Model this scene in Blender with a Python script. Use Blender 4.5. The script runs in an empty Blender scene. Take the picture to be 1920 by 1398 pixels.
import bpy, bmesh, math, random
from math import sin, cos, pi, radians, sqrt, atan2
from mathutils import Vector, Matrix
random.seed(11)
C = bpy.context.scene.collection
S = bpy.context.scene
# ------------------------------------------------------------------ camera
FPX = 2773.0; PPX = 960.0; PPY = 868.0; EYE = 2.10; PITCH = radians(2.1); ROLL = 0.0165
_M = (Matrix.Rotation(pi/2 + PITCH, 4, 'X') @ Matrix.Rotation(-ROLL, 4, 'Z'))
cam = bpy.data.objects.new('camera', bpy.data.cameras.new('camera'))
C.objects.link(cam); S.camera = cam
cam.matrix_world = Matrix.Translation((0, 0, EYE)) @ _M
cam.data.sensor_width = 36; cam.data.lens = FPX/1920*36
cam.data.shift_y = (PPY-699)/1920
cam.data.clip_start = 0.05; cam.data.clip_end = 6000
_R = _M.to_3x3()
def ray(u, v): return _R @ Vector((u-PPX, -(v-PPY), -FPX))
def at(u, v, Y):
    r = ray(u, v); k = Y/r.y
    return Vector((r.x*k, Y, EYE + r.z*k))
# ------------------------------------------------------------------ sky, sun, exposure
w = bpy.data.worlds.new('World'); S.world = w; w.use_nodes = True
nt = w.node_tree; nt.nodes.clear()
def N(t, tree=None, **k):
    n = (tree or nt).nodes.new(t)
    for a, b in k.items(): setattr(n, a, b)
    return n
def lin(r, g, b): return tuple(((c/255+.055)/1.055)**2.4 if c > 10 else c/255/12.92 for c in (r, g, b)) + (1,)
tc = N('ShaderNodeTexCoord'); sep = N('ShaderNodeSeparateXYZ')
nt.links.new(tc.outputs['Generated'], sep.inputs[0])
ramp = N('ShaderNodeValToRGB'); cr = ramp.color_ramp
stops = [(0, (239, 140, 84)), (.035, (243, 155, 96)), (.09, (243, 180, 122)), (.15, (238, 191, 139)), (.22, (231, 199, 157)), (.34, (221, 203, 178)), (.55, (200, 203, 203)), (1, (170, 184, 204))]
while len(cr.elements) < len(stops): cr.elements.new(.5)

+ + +

▶ The request: Search the preceding listing for "scene" and extract every line where it is found.

▶ Finished task:
Model this scene in Blender with a Python script. Use Blender 4.5. The script runs in an empty Blender scene. Take the picture to be 1920 by 1398 pixels.
C = bpy.context.scene.collection
S = bpy.context.scene